2015-01-03
レイモンド・チャンドラー「高い窓」
二年おきくらいで出る、村上春樹訳チャンドラー。
『高い窓』はチャンドラーの長編のうちでは、継ぎはぎ感がなく、枝葉のエピソードも少な目であって、筋道が比較的につかみやすい作品だと思う。一方で、マーロウ自身が窮地に追い込まれることがないので、サスペンスは薄い。
全体としてはまとまりがいいのだけれど、それがかえって地味な印象を受けるかもしれない。
まあ、今更それがどうした、なのだが。
ある種の小説ではまず文体であって、内容はその次になる。そして印象的な情景を描くことは、プロットを首尾一貫させることよりも優先される。もし展開を追うことばかりに気をとられていれば、何も起こらない、例えば徐々に町が夕暮れに覆われていくだけの描写などは、無駄な部分に思えるかも。
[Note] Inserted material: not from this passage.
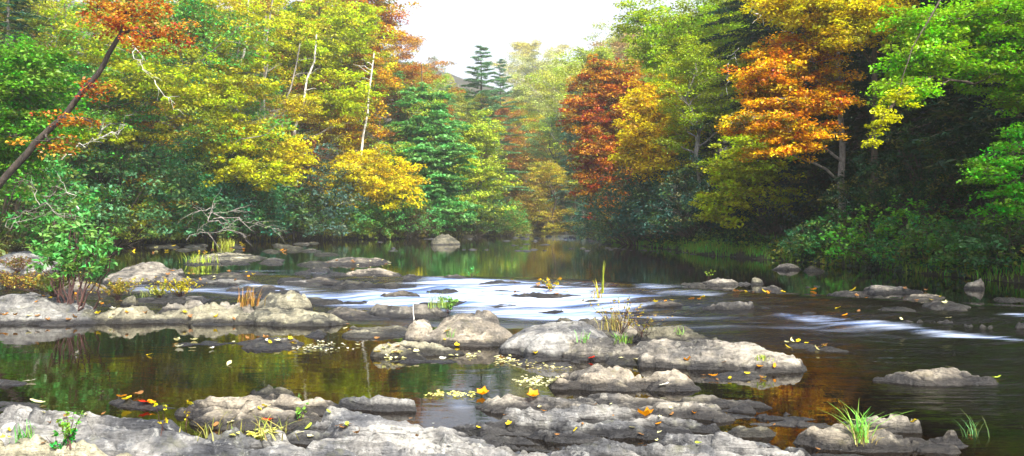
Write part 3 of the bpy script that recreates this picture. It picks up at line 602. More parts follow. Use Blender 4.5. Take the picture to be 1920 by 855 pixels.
def shrub(seed, H, Rr, n, per, leafL, spray=.32, ground_hug=.5):
    rng = np.random.default_rng(seed); W = Wood(); C = []
    for i in range(n):
        az = rng.random()*6.283; rr_ = Rr*math.sqrt(rng.random()); z = H*(1-(rr_/Rr)**2*.65)*rng.uniform(.12, 1.05)
        e = np.array([math.cos(az)*rr_, math.sin(az)*rr_, z]); C.append(e)
        if i % 5 == 0: W.tube(bez((e[0]*.15, e[1]*.15, -.3), e, .08, rng, 5, .08), .03*H/3, .006, 4)
    C = np.array(C)
    return W.mesh('stems'), leafmesh('foliage', [leaves(C, (spray, spray, spray*.6), per, leafL, leafL*.55, .65, rng, .25)])
KIND = {}
KIND['b1'] = (18,)+broad(11, 18, 5.6, .16, 6, .20, 60)
KIND['b2'] = (18,)+broad(12, 18, 5.0, .22, 6, .19, 60)
KIND['b3'] = (18,)+broad(13, 18, 6.2, .10, 6, .20, 60, k=30)
KIND['s1'] = (18,)+broad(14, 18, 3.4, .30, 5, .19, 50, k=26)
KIND['s2'] = (18,)+broad(15, 18, 3.0, .38, 5, .17, 40, k=22)
KIND['m1'] = (8,)+broad(16, 8, 3.6, .08, 6, .12, 40, .13, .62, 24)
KIND['m2'] = (8,)+broad(17, 8, 3.2, .05, 6, .12, 44, .12, .60, 26)
KIND['h1'] = (16,)+conifer(21, 16, 4.0, .04, 120, 13)
KIND['h2'] = (16,)+conifer(22, 16, 3.6, .02, 130, 13, .28)
KIND['p1'] = (22,)+conifer(23, 22, 5.6, .10, 110, 22, .02, .30, .14, .36)
KIND['u1'] = (3.5,)+shrub(31, 3.5, 2.3, 340, 26, .13)
KIND['u2'] = (3.5,)+shrub(32, 3.5, 2.8, 380, 24, .12)
KIND['u3'] = (2.0,)+shrub(33, 2.0, 2.2, 300, 22, .09, .24)
KIND['u4'] = (2.0,)+shrub(34, 2.0, 2.0, 120, 13, .15, .26)
BARKS = dict(b=BARK, g=GREY, p=PALE)
def plant(kind, x, y, H, color, alpha=.5, label=None, group=None, name='broadleaf_tree', cat='tree', bark='b', sx=1., rz=None, z=None):
    h0, tm, lm = KIND[kind]; s = H/h0
    z = float(ground(x, y)) if z is None else z
    r = empty(name, (x, y, z-.05), (x*7.3+y*3.1) % 6.28 if rz is None else rz, (s*sx, s*sx, s))
    tag(r, label, cat, group)
    if not tm.materials: tm.materials.append(BARKS[bark])
    a = bpy.data.objects.new('stems' if kind[0] == 'u' else 'trunk', tm); COL.objects.link(a); a.parent = r
    if BARKS[bark] is not tm.materials[0]:
        a.material_slots[0].link = 'OBJECT'; a.material_slots[0].material = BARKS[bark]
    b = link('foliage' if kind[0] == 'u' else 'crown', lm, LEAF, r, (*color, alpha))
    return r
def push(px, d, inland):
    """the nearest distance from d on, along the line of sight, that stands on dry bank"""
    dd = d
    for _ in range(400):
        x = (px-960)/F*dd
        if max((float(xl(dd))-x)*.8, x-float(xr(dd))) >= inland and float(ground(x, dd)) > float(wz(x, dd))+.05: return dd
        dd += .25
    return d
def at(px, d): return (px-960)/F*d
YG = (.42, .54, .02); YEL = (.72, .58, .02); GOLD = (.62, .34, .02); ORG = (.62, .19, .02); RED = (.42, .065, .018); RUST = (.40, .15, .03)
GRN = (.13, .32, .03); LG = (.26, .46, .03); DG = (.03, .10, .03); BG = (.03, .12, .075); PGY = (.38, .42, .10); OLV = (.30, .32, .04)
def T(kind, px, d, H, col, al, label, **kw):
    d2 = push(px, d, .6 if kind[0] == 'u' else 1.2+.3*max(0, min(14, d-40))) if d > 20 else d; H *= d2/d; d = d2
    return plant(kind, at(px, d), d, H, col, al, label, **kw)

def feature(name, d, base_px, trunk, blobs, leafL, col, alpha, label, cat='tree', bark='b', r0=.16, per=34, dens=1.05, seed=1, flat=.2, spray=.42, zb=None, part='crown', tilt=.5, tr1=.03, dang=.14):
    """a tree shaped after its own outline: trunk = [(px, py, d)], blobs = [(px, py, rx px, rz px, d, sprays)]"""
    rng = np.random.default_rng(seed); W = Wood()
    if -60 < trunk[0][0] < 1980 and zb is None:
        f = push(trunk[0][0], d, 1.0+(min(.35*max(0, d-42), 5 if trunk[0][0] < 760 else 1.5) if trunk[0][0] < 1020 else 0))/d; trunk = [(p[0], p[1], p[2]*f) for p in trunk]; blobs = [(*q[:4], q[4]*f, q[5]) for q in blobs]; leafL *= f; spray *= f; r0 *= f
    TP = np.array([world(*p) for p in trunk]); x0, y0 = TP[0, 0], TP[0, 1]
    gz = float(ground(x0, y0)) if zb is None else zb
    TP = np.vstack([[x0, y0, gz-.3], TP]) if TP[0, 2] > gz+.3 else TP
    o = np.array([x0, y0, gz]); TPd = [TP[0]]
    for a, b in zip(TP[:-1], TP[1:]):
        for t in np.linspace(0, 1, 5)[1:]: TPd.append(a+(b-a)*t)
    TPd = np.array(TPd); TPd[1:-1] += rng.normal(size=(len(TPd)-2, 3))*.03*r0/.16
    W.tube(TPd-o, r0, tr1, 8); C = []; AX = []
    for (px, py, rx, rz, bd, ns) in blobs:
        c = world(px, py, bd); Rx = 1.12*rx/F*bd; Rz = 1.12*rz/F*bd; ns = int(ns*dens)
        k = np.argmin(np.linalg.norm(TPd-(c-np.array([0, 0, .45*Rx])), axis=1)); L = bez(TPd[k], c, .05, rng, 8, .05); W.tube(L-o, max(.02, r0*.35), .014, 6)
        ends = [L[-1], L[-2], L[-3]]
        for q in range(5):
            dd = rng.normal(size=3); dd /= np.linalg.norm(dd); e = c+dd*np.array([Rx, Rx, Rz])*.6; l2 = bez(ends[q % 3], e, .05, rng, 6, .08); W.tube(l2-o, .03*r0/.16, .009, 4); ends += [l2[3], l2[-1]]
        ends = np.array(ends)
        dd = rng.normal(size=(ns, 3)); dd /= np.linalg.norm(dd, axis=1)[:, None]; pr = rng.random(ns)**(1/2.1)*np.where(rng.random(ns) < .18, rng.uniform(1, 1.45, ns), 1)
        P = c+dd*pr[:, None]*np.array([Rx, min(Rx, max(1.0, Rx*.62)), Rz])
        tier = max(.35, spray*1.05); tl = rng.uniform(-.35, .35); pz = P[:, 2]+tl*P[:, 0]; pq = np.round(pz/tier)*tier; P[:, 2] = P[:, 2]+(pq-pz)*.62+rng.normal(size=ns)*tier*.22
        for j, p in enumerate(P):
            kk = np.argmin(np.linalg.norm(ends-p, axis=1)); ax = p-ends[kk]; AX.append(ax/(np.linalg.norm(ax)+1e-6))
            if j % 2 == 0: W.tube(bez(ends[kk], p, .06, rng, 4)-o, .010, .004, 3)
        C.append(P)
    C = np.concatenate(C)-o; AX = np.array(AX)
    r = empty(name, tuple(o)); tag(r, label, cat)
    link('trunk', W.mesh('trunk'), BARKS.get(bark, bark), r)
    link(part, leafmesh(part, [leaves(C, (spray, spray, spray*flat*2), int(per*1.5), leafL, leafL*.62, tilt, rng, dang, AX)]), LEAF, r, (*col, alpha))
    return r
SKX = [600, 700, 730, 780, 830, 880, 905, 945, 975, 1000, 1060, 1130, 1210, 1260]; SKY_ = [-90, -60, -8, 38, 98, 150, 185, 170, 128, 118, 96, 52, -5, -60]
def fitH(px, d, H, x, spread=5.4):
    z = float(ground(x, d)); s = spread*F/d
    py = max(np.interp(px, SKX, SKY_), np.interp(px-s, SKX, SKY_)-12, np.interp(px+s, SKX, SKY_)-12)
    return min(H, EYE-(py+6-HOR)/F*d-z)
def TF(kind, px, d, H, col, al, label, **kw): return T(kind, px, d, fitH(px, d, H, at(px, d)), col, al, label, **kw)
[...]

「あなたがたの問題は」と私は言った。「何でもないことをすぐ謎めいたものにしてしまうことだ。パンを一切れ齧るのにも、いちいち合言葉を言わなくちゃならない」
謎解きの妙を期待してチャンドラーを読む人はあまりいないだろう。トリックといえるものがなくとも事件が錯綜して見えるのは、単に誰も彼もが嘘を吐き、そこそこ力を持つ人物はそれを使ってもみ消しにかかるからだ。
この作品の解決も、当て推量と思いつきの末に辿り着いたようなもの。だが、今回読み直してみて、華麗な比喩や自己愛の表出が控えめである分、謎と意外な解決というミステリの形式が物語そのものの奥行きに大いに与っているという印象も受けた。
久しぶりに時間に余裕を持って、じっくりと読んだ。これはそういう本だ。
あと、今更ながら村上訳の日本語としてのこなれは凄いね。